— start Dataset —

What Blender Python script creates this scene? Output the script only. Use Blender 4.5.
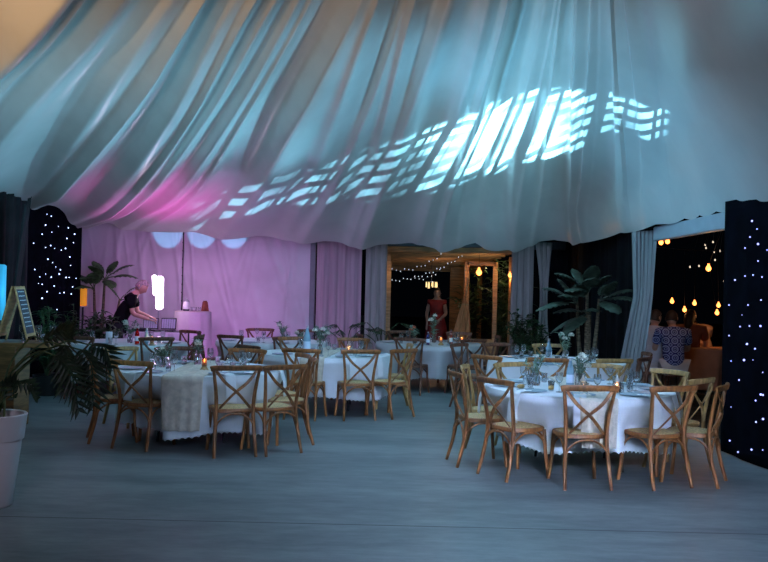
import bpy, math, random
from mathutils import Vector, Matrix
R = math.radians
PI = math.pi
rnd = random.Random(7)
scene = bpy.context.scene
C = scene.collection
for o in list(bpy.data.objects):
    bpy.data.objects.remove(o)

# ---------------------------------------------------------------- camera
F = 900.0
CAM_H = 1.71
ROLL = R(1.35)
PITCH = math.atan(5.3 / F)
cd = bpy.data.cameras.new('camera')
cam = bpy.data.objects.new('camera', cd)
C.objects.link(cam)
cd.sensor_width = 36.0
cd.lens = F / 768.0 * 36.0
cd.clip_end = 300
fw = Vector((0, math.cos(PITCH), math.sin(PITCH)))
up0 = Vector((0, -math.sin(PITCH), math.cos(PITCH)))
rt0 = Vector((1, 0, 0))
rt = rt0 * math.cos(ROLL) + up0 * math.sin(ROLL)
up = up0 * math.cos(ROLL) - rt0 * math.sin(ROLL)
m3 = Matrix((rt, up, -fw)).transposed()
cam.matrix_world = Matrix.Translation((0, 0, CAM_H)) @ m3.to_4x4()
scene.camera = cam


def at(px, py, D):
    """world point whose depth (y) is D and that the survey sight line px,py meets"""
    d = fw + rt * ((px - 384) / F) + up * ((281 - py) / F)
    return Vector((0, 0, CAM_H)) + d * (D / d.y)


def at_x(px, py, X):
    d = fw + rt * ((px - 384) / F) + up * ((281 - py) / F)
    return Vector((0, 0, CAM_H)) + d * (X / d.x)


# ---------------------------------------------------------------- view, world
vs = scene.view_settings
vs.view_transform = 'Standard'
vs.look = 'None'
vs.gamma = 1.0
vs.use_curve_mapping = False
vs.exposure = 0.0
w = bpy.data.worlds.new('night')
scene.world = w
w.use_nodes = True
w.node_tree.nodes['Background'].inputs[0].default_value = (0.10, 0.16, 0.30, 1)
w.node_tree.nodes['Background'].inputs[1].default_value = 0.004
scene.cycles.max_bounces = 7
scene.cycles.diffuse_bounces = 4
scene.cycles.glossy_bounces = 3
scene.cycles.transmission_bounces = 6
scene.cycles.caustics_reflective = False
scene.cycles.caustics_refractive = False
scene.cycles.sample_clamp_indirect = 3.0


# ---------------------------------------------------------------- lights
def aim(o, target):
    d = Vector(target) - o.location
    o.rotation_euler = d.to_track_quat('-Z', 'Y').to_euler()


def spot(name, loc, target, power, color, angle, blend=0.6, size=0.05):
    l = bpy.data.lights.new(name, 'SPOT')
    l.energy = power
    l.color = color
    l.spot_size = R(angle)
    l.spot_blend = blend
    l.shadow_soft_size = size
    o = bpy.data.objects.new(name, l)
    C.objects.link(o)
    o.location = loc
    aim(o, target)
    return o


def area(name, loc, target, power, color, sx, sy):
    l = bpy.data.lights.new(name, 'AREA')
    l.shape = 'RECTANGLE'
    l.size = sx
    l.size_y = sy
    l.energy = power
    l.color = color
    o = bpy.data.objects.new(name, l)
    C.objects.link(o)
    o.location = loc
    aim(o, target)
    return o


def point(name, loc, power, color, size=0.03):
    l = bpy.data.lights.new(name, 'POINT')
    l.energy = power
    l.color = color
    l.shadow_soft_size = size
    l.specular_factor = 0.25
    o = bpy.data.objects.new(name, l)
    C.objects.link(o)
    o.location = loc
    return o


# added cyan light raking the lining folds from the left
spot('cyan_wash_light', (-1.2, 10.2, 1.5), (2.4, 10.9, 3.9), 460, (0.10, 0.58, 1.0), 70, 1.0, 0.1)
# cool light raking across the folds from the right, warm light raking from the left
spot('blue_rake_light', (3.2, 9.5, 1.5), (-2.6, 12.0, 3.9), 820, (0.20, 0.66, 1.0), 66, 1.0, 0.06)
spot('teal_rake_light', (0.6, 14.5, 1.4), (-4.6, 11.5, 3.5), 780, (0.22, 0.72, 1.0), 74, 1.0, 0.06)
spot('warm_rake_light', (-5.4, 2.6, 1.4), (-1.5, 7.6, 5.4), 640, (1.0, 0.62, 0.32), 62, 1.0, 0.06)
spot('warm_ridge_light', (-1.5, 4.2, 2.4), (1.3, 8.4, 5.0), 60, (1.0, 0.68, 0.42), 80, 1.0, 0.06)
spot('steel_rake_light', (-1.0, 5.5, 2.2), (3.6, 8.6, 3.4), 32, (0.25, 0.58, 1.0), 90, 1.0, 0.1)
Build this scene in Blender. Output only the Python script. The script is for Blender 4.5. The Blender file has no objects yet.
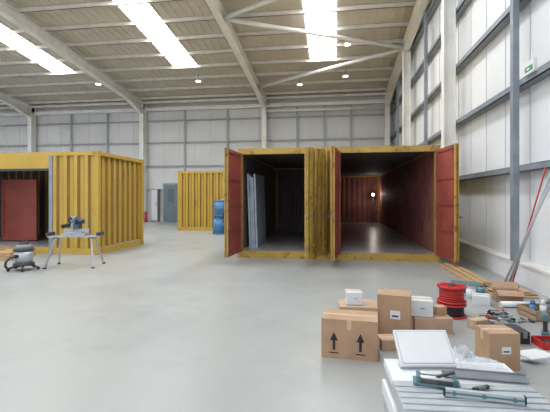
import bpy, bmesh, math, random
from mathutils import Vector, Matrix, noise
random.seed(7)
sc=bpy.context.scene
sc.view_settings.view_transform='Standard'
sc.view_settings.look='None'
EYE=1.45

# ---------------- materials ----------------
def mat(name,c,rough=.6,metal=0,c2=None,scale=4,bump=0,bscale=30,lo=.4,hi=.65,emit=0,alpha=1,trans=0,detail=6,stretch=None,c3=None,s3=1.5,lo3=.55,hi3=.75):
    m=bpy.data.materials.new(name); m.use_nodes=True
    n=m.node_tree.nodes; l=m.node_tree.links; b=n['Principled BSDF']
    b.inputs['Base Color'].default_value=(*c,1); b.inputs['Roughness'].default_value=rough
    b.inputs['Metallic'].default_value=metal
    tc=n.new('ShaderNodeTexCoord'); mp=n.new('ShaderNodeMapping')
    l.new(tc.outputs['Object'],mp.inputs['Vector'])
    if stretch: mp.inputs['Scale'].default_value=stretch
    nz=n.new('ShaderNodeTexNoise'); nz.inputs['Scale'].default_value=scale; nz.inputs['Detail'].default_value=detail
    l.new(mp.outputs[0],nz.inputs['Vector'])
    r=n.new('ShaderNodeValToRGB'); r.color_ramp.elements[0].position=lo; r.color_ramp.elements[1].position=hi
    cc=c2 if c2 else tuple(min(1,x*.93) for x in c)
    r.color_ramp.elements[0].color=(*c,1); r.color_ramp.elements[1].color=(*cc,1)
    l.new(nz.outputs['Fac'],r.inputs['Fac']); out=r.outputs['Color']
    if c3:   # second layer: stains / rust patches
        n3=n.new('ShaderNodeTexNoise'); n3.inputs['Scale'].default_value=s3; n3.inputs['Detail'].default_value=10; n3.inputs['Roughness'].default_value=.7
        l.new(tc.outputs['Object'],n3.inputs['Vector'])
        r3=n.new('ShaderNodeMapRange'); r3.inputs['From Min'].default_value=lo3; r3.inputs['From Max'].default_value=hi3
        l.new(n3.outputs['Fac'],r3.inputs['Value'])
        mx=n.new('ShaderNodeMix'); mx.data_type='RGBA'; l.new(r3.outputs[0],mx.inputs[0]); l.new(out,mx.inputs[6]); mx.inputs[7].default_value=(*c3,1)
        out=mx.outputs[2]
    l.new(out,b.inputs['Base Color'])
    if bump:
        n2=n.new('ShaderNodeTexNoise'); n2.inputs['Scale'].default_value=bscale
        l.new(tc.outputs['Object'],n2.inputs['Vector'])
        bp=n.new('ShaderNodeBump'); bp.inputs['Strength'].default_value=bump; bp.inputs['Distance'].default_value=.02
        l.new(n2.outputs['Fac'],bp.inputs['Height']); l.new(bp.outputs[0],b.inputs['Normal'])
    if emit:
        b.inputs['Emission Color'].default_value=(*c,1); b.inputs['Emission Strength'].default_value=emit
    if alpha<1: b.inputs['Alpha'].default_value=alpha
    if trans: b.inputs['Transmission Weight'].default_value=trans
    return m
def s(r,g,b):
    f=lambda v:((v/255+.055)/1.055)**2.4 if v>10 else v/255/12.92
    return (f(r),f(g),f(b))
M={}
M['yellow']=mat('container_yellow_paint',s(190,158,66),.5,0,s(178,146,62),1.2,.1,lo=.4,hi=.75,c3=s(126,92,54),s3=3.5,lo3=.6,hi3=.78)
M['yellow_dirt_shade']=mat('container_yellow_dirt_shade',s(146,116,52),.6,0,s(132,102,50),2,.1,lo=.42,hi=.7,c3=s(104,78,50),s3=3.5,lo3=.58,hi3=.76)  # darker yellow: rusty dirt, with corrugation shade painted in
M['rusty']=mat('rusty_yellow_paint',s(182,152,70),.6,0,s(166,136,66),3,.1,lo=.42,hi=.7,c3=s(112,76,50),s3=7,lo3=.53,hi3=.66)
M['red']=mat('container_red_oxide',s(158,76,66),.55,0,s(142,68,60),2,.08,c3=s(106,60,54),s3=3,lo3=.53,hi3=.7)
M['redin']=mat('container_interior_red',s(150,92,84),.6,0,s(130,80,74),1.5,.08,c3=s(96,66,62),s3=2.5,lo3=.5,hi3=.7)
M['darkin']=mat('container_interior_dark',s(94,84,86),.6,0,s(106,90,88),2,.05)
M['cfloor']=mat('container_deck',s(162,162,162),.3,0,s(134,132,131),3,.05)
M['floor']=mat('polished_concrete',s(165,167,165),.36,0,s(154,157,156),.9,.03,60,lo=.3,hi=.75,detail=8,c3=s(132,135,136),s3=.55,lo3=.48,hi3=.8)
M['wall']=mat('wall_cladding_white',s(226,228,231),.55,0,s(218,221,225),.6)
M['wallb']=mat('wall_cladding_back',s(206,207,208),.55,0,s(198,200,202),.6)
M['seam']=mat('cladding_seam',s(196,200,204),.6)
M['girt']=mat('galvanised_girt',s(138,146,156),.5,.1,s(124,132,143),4)
M['girtb']=mat('galvanised_girt_back',s(162,166,170),.5,.1,s(150,154,160),4)
M['steel']=mat('white_steel',s(228,227,224),.5,0,s(218,216,213),2)
M['roof']=mat('roof_liner',s(202,196,186),.7,0,s(192,186,175),1.2)
M['purlin']=mat('purlin_galv',s(218,214,206),.5,0,s(204,201,193),2)
M['sky']=mat('skylight_glow',(.96,.98,1),.5,emit=14)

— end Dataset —

From the first line above down to the line with "return Vector((0, 0, CAM_H)) + d * (X", reproduce every line and no others, omitting pictures.

What Blender Python script creates this scene? Output the script only. Use Blender 4.5.
import bpy, math, random
from mathutils import Vector, Matrix
R = math.radians
PI = math.pi
rnd = random.Random(7)
scene = bpy.context.scene
C = scene.collection
for o in list(bpy.data.objects):
    bpy.data.objects.remove(o)

# ---------------------------------------------------------------- camera
F = 900.0
CAM_H = 1.71
ROLL = R(1.35)
PITCH = math.atan(5.3 / F)
cd = bpy.data.cameras.new('camera')
cam = bpy.data.objects.new('camera', cd)
C.objects.link(cam)
cd.sensor_width = 36.0
cd.lens = F / 768.0 * 36.0
cd.clip_end = 300
fw = Vector((0, math.cos(PITCH), math.sin(PITCH)))
up0 = Vector((0, -math.sin(PITCH), math.cos(PITCH)))
rt0 = Vector((1, 0, 0))
rt = rt0 * math.cos(ROLL) + up0 * math.sin(ROLL)
up = up0 * math.cos(ROLL) - rt0 * math.sin(ROLL)
m3 = Matrix((rt, up, -fw)).transposed()
cam.matrix_world = Matrix.Translation((0, 0, CAM_H)) @ m3.to_4x4()
scene.camera = cam


def at(px, py, D):
    """world point whose depth (y) is D and that the survey sight line px,py meets"""
    d = fw + rt * ((px - 384) / F) + up * ((281 - py) / F)
    return Vector((0, 0, CAM_H)) + d * (D / d.y)


def at_x(px, py, X):
    d = fw + rt * ((px - 384) / F) + up * ((281 - py) / F)
    return Vector((0, 0, CAM_H)) + d * (X / d.x)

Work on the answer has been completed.